By Ben Wheeler

SHOCKING footage from the 1930s, showing the sexist hiring process for new air hostesses, including male doctors touching candidates’ breasts while measuring them, has resurfaced this week.

The clip, taken from a 1936 Universal Newsreel, shows applicants flying over the Golden Gate Bridge prior to a physical examination, which includes measuring and parading women in front of all male selectors.

Public Domain / mediadrumworld.com

 

The narrator goes on to describe the strict age requirements for the role whilst viewers see a Doctor get hands on with the women, first holding one across her chest to steady her after she had been spun around, before taking precise chest, waist and hip measurements of another.

“The rush in air travel has caused the airlines to send out a call for hostesses,” he states at the start of the video.

“Here are applicants flying over the Golden Gate prior to taking physical examination, many are called but few are chosen in this profession.

Public Domain / mediadrumworld.com

 

“They not only serve meals, these girls must be registered nurses, under twenty-four, and up to rigid physical requirement.

“Take this whirling test, from this United Airlines doctors can tell what conditions the girls can stand in the air.

“The pedigree of each girl is carefully noted, when the tests are finished her batting average is figured out to the decimal point.

Public Domain / mediadrumworld.com

 

The period in which the video was produced saw great progress in the field of aviation, with the first ever transatlantic flights being made just a few years earlier.

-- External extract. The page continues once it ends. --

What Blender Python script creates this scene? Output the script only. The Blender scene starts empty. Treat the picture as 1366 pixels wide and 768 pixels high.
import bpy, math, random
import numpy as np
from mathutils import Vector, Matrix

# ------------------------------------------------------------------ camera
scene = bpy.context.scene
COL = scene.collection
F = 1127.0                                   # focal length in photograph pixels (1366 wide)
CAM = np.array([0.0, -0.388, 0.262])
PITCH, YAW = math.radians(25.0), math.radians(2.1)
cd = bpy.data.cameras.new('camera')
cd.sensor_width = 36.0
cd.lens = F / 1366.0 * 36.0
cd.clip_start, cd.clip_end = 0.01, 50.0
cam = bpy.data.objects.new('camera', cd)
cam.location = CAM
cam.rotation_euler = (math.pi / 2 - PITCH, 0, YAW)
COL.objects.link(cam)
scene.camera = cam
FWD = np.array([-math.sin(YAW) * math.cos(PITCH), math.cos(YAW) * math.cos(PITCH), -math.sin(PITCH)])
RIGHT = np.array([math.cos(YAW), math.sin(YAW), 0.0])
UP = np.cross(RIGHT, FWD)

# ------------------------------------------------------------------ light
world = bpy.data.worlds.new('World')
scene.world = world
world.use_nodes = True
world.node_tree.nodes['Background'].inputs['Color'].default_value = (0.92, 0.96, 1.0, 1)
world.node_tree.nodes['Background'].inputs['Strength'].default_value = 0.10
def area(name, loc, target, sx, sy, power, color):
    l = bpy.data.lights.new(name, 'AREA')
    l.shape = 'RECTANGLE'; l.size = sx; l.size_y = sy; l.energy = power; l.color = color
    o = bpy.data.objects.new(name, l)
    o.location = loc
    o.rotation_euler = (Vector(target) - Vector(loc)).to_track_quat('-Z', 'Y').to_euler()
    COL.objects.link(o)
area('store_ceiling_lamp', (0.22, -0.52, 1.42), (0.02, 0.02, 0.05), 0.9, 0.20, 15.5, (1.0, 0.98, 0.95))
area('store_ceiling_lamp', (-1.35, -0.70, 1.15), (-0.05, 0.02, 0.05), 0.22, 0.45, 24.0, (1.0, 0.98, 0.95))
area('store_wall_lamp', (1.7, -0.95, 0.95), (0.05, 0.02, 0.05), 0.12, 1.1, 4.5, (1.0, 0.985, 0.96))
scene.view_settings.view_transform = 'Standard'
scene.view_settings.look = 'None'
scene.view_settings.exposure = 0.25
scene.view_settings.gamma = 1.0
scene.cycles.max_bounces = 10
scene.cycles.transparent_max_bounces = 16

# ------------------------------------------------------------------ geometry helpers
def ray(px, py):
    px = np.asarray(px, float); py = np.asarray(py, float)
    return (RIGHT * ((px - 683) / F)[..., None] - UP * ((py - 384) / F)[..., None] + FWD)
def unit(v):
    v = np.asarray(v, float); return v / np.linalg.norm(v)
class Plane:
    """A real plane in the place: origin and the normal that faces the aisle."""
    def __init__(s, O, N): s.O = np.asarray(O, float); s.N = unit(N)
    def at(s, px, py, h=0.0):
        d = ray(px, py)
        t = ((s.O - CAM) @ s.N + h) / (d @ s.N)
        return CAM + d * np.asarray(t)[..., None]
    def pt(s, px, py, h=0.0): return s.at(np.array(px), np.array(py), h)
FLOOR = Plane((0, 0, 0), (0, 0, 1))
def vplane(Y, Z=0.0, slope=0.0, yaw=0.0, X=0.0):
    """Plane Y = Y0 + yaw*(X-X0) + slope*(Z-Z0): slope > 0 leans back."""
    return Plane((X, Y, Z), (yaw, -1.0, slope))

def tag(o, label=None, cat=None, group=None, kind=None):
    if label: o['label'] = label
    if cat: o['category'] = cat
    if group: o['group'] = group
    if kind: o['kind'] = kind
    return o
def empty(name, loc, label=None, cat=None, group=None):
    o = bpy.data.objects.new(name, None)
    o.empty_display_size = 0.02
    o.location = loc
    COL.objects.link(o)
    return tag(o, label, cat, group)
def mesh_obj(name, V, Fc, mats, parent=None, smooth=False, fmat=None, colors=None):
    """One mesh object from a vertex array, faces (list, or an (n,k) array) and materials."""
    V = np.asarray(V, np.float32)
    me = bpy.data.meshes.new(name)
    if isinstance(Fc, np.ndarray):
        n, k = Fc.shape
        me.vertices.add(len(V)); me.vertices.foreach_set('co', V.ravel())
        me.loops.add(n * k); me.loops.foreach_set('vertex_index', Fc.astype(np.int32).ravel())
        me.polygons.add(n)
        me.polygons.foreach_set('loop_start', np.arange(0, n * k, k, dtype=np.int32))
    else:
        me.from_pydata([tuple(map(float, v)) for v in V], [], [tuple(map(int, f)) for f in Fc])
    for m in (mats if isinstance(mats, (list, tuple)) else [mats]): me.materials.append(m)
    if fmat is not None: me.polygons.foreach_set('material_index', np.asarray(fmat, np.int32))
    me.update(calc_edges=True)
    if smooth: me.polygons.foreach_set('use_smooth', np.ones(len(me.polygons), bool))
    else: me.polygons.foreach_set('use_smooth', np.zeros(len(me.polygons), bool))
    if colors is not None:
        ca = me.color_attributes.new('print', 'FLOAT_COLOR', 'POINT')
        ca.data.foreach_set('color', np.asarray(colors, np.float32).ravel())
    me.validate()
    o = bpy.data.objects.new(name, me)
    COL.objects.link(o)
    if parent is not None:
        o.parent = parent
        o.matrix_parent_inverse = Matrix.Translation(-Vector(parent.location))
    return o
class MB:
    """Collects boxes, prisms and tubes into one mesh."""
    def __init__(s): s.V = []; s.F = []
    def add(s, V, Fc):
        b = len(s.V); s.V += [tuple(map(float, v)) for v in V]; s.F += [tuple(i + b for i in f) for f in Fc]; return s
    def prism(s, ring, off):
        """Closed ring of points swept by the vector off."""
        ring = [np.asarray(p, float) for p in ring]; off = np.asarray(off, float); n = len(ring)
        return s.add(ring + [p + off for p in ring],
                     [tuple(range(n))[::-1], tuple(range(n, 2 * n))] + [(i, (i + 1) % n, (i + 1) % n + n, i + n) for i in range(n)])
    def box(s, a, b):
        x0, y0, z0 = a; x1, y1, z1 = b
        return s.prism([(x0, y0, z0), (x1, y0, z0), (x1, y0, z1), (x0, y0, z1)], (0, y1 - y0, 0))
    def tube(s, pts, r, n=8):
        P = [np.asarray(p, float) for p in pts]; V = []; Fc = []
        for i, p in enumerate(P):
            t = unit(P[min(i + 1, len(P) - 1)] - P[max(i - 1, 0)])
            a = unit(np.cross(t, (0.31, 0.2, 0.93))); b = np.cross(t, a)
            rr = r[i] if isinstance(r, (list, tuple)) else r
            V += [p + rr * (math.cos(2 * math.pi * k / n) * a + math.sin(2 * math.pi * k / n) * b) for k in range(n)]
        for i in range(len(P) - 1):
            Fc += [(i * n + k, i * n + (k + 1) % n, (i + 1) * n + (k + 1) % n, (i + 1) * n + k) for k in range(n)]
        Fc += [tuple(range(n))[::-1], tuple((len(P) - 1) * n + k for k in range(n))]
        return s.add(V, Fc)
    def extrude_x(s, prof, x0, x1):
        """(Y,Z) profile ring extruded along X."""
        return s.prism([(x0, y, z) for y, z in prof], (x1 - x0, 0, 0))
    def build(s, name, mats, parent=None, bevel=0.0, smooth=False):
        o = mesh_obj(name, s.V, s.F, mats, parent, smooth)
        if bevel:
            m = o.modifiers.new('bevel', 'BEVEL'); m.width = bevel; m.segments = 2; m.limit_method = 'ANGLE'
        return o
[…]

It also saw one of the most successful designs of this period, the Douglas DC-3, make its maiden flight on December 17, 1935.

The DC-3 became the first airliner to be profitable carrying passengers exclusively, in what was the start of the modern era of passenger airline services.

Public Domain / mediadrumworld.com

 

Despite the great technological advances in aviation during the 1930s, gender discrimination has persisted in the decades since.

Originally, United Airlines policy stated that female flight attendants were required to be single upon hiring and were fired if they got married, exceeded weight regulations or reached the age of 32.

It wasn’t until the 1970s that age restrictions were eliminated in the United States following a federal trial, and even longer until the no-marriage policy was eliminated throughout the airline industry in the 1980s.